_Supplied material_

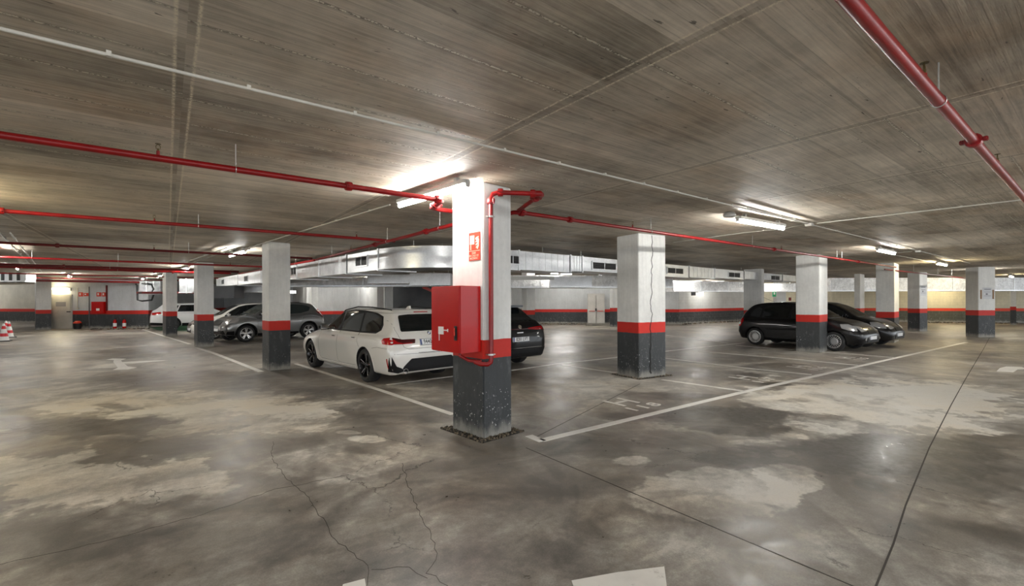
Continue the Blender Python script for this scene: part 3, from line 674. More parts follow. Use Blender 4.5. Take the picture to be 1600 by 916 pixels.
# ---------------------------------------------------------------- ventilation ducts
def duct_run(e,path,zb,zt,depth,grilles=(),joints=(),name='duct_section',mat=None,ribs=.0):
    """one straight run; path = plan points of its viewer-side face; boxes lie behind it"""
    pass
def dsec(e,a,b,zb,zt,depth,name='duct_section',mat=None,ribs=0,inset=0):
    a=Vector((a[0],a[1],0)); b=Vector((b[0],b[1],0)); t=(b-a); L=t.length; t.normalize(); n=Vector((-t.y,t.x,0))
    rz=math.atan2(t.y,t.x); o=e.location
    mb=MB(); c=(a+b)/2+n*depth/2-Vector((o.x,o.y,0)); mb.box((c.x,c.y,(zb+zt)/2-o.z),(L,depth,zt-zb),rz,bev=.004)
    if ribs:
        k=max(2,int(L/ribs))
        for i in range(1,k):
            q=a+t*(L*i/k)-n*.003-Vector((o.x,o.y,0)); mb.box((q.x,q.y,(zb+zt)/2-o.z),(.012,.008,zt-zb-.01),rz)
    return mb.build(name,mat or M_GALV,e)
def flange(e,p,t,zb,zt,depth,w_=.045,g=.022,mt=None):
    t=Vector((t[0],t[1],0)).normalized(); n=Vector((-t.y,t.x,0)); rz=math.atan2(t.y,t.x); o=e.location
    c=Vector((p[0],p[1],0))+n*depth/2-Vector((o.x,o.y,0))
    MB().box((c.x,c.y,(zb+zt)/2-o.z),(w_,depth+2*g,zt-zb+2*g),rz,bev=.003).build('flange',mt or M_GALV,e)
def grille(e,p,t,wd,zb,zt,n_=None):
    t=Vector((t[0],t[1],0)).normalized(); n=Vector((-t.y,t.x,0)); rz=math.atan2(t.y,t.x); o=e.location
    p=Vector((p[0],p[1],0))-Vector((o.x,o.y,0)); h=zt-zb; zc_=(zb+zt)/2-o.z
    q=p-n*.012; fr=MB()
    for s in(-1,1):
        c=q+t*(s*(wd/2+.018)); fr.box((c.x,c.y,zc_),(.036,.03,h+.07),rz,bev=.003)
        fr.box((q.x,q.y,zc_+s*(h/2+.018)),(wd+.07,.03,.036),rz,bev=.003)
    fr.box((q.x,q.y,zc_),(.02,.03,h),rz)
    g=fr.build('grille',M_GALV,e)
    c=p-n*.004; MB().box((c.x,c.y,zc_),(wd,.006,h),rz).build('opening',M_BLACK,g)
    sl=MB()
    for i in range(7):
        z=zc_-h/2+h*(i+.5)/7; c=p-n*.014; sl.box((c.x,c.y,z),(wd-.01,.018,.006),M=Matrix.Rotation(rz,3,'Z')@Matrix.Rotation(.6,3,'X'))
    sl.build('louvre',simple('dark louvre',(.10,.10,.10),.4,.6) if 'dark louvre' not in bpy.data.materials else bpy.data.materials['dark louvre'],g)
ZT=2.82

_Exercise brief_
Restate the entire listing word for word, excluding pictures.

_Result of this task_
Continue the Blender Python script for this scene: part 3, from line 674. More parts follow. Use Blender 4.5. Take the picture to be 1600 by 916 pixels.
# ---------------------------------------------------------------- ventilation ducts
def duct_run(e,path,zb,zt,depth,grilles=(),joints=(),name='duct_section',mat=None,ribs=.0):
    """one straight run; path = plan points of its viewer-side face; boxes lie behind it"""
    pass
def dsec(e,a,b,zb,zt,depth,name='duct_section',mat=None,ribs=0,inset=0):
    a=Vector((a[0],a[1],0)); b=Vector((b[0],b[1],0)); t=(b-a); L=t.length; t.normalize(); n=Vector((-t.y,t.x,0))
    rz=math.atan2(t.y,t.x); o=e.location
    mb=MB(); c=(a+b)/2+n*depth/2-Vector((o.x,o.y,0)); mb.box((c.x,c.y,(zb+zt)/2-o.z),(L,depth,zt-zb),rz,bev=.004)
    if ribs:
        k=max(2,int(L/ribs))
        for i in range(1,k):
            q=a+t*(L*i/k)-n*.003-Vector((o.x,o.y,0)); mb.box((q.x,q.y,(zb+zt)/2-o.z),(.012,.008,zt-zb-.01),rz)
    return mb.build(name,mat or M_GALV,e)
def flange(e,p,t,zb,zt,depth,w_=.045,g=.022,mt=None):
    t=Vector((t[0],t[1],0)).normalized(); n=Vector((-t.y,t.x,0)); rz=math.atan2(t.y,t.x); o=e.location
    c=Vector((p[0],p[1],0))+n*depth/2-Vector((o.x,o.y,0))
    MB().box((c.x,c.y,(zb+zt)/2-o.z),(w_,depth+2*g,zt-zb+2*g),rz,bev=.003).build('flange',mt or M_GALV,e)
def grille(e,p,t,wd,zb,zt,n_=None):
    t=Vector((t[0],t[1],0)).normalized(); n=Vector((-t.y,t.x,0)); rz=math.atan2(t.y,t.x); o=e.location
    p=Vector((p[0],p[1],0))-Vector((o.x,o.y,0)); h=zt-zb; zc_=(zb+zt)/2-o.z
    q=p-n*.012; fr=MB()
    for s in(-1,1):
        c=q+t*(s*(wd/2+.018)); fr.box((c.x,c.y,zc_),(.036,.03,h+.07),rz,bev=.003)
        fr.box((q.x,q.y,zc_+s*(h/2+.018)),(wd+.07,.03,.036),rz,bev=.003)
    fr.box((q.x,q.y,zc_),(.02,.03,h),rz)
    g=fr.build('grille',M_GALV,e)
    c=p-n*.004; MB().box((c.x,c.y,zc_),(wd,.006,h),rz).build('opening',M_BLACK,g)
    sl=MB()
    for i in range(7):
        z=zc_-h/2+h*(i+.5)/7; c=p-n*.014; sl.box((c.x,c.y,z),(wd-.01,.018,.006),M=Matrix.Rotation(rz,3,'Z')@Matrix.Rotation(.6,3,'X'))
    sl.build('louvre',simple('dark louvre',(.10,.10,.10),.4,.6) if 'dark louvre' not in bpy.data.materials else bpy.data.materials['dark louvre'],g)
ZT=2.82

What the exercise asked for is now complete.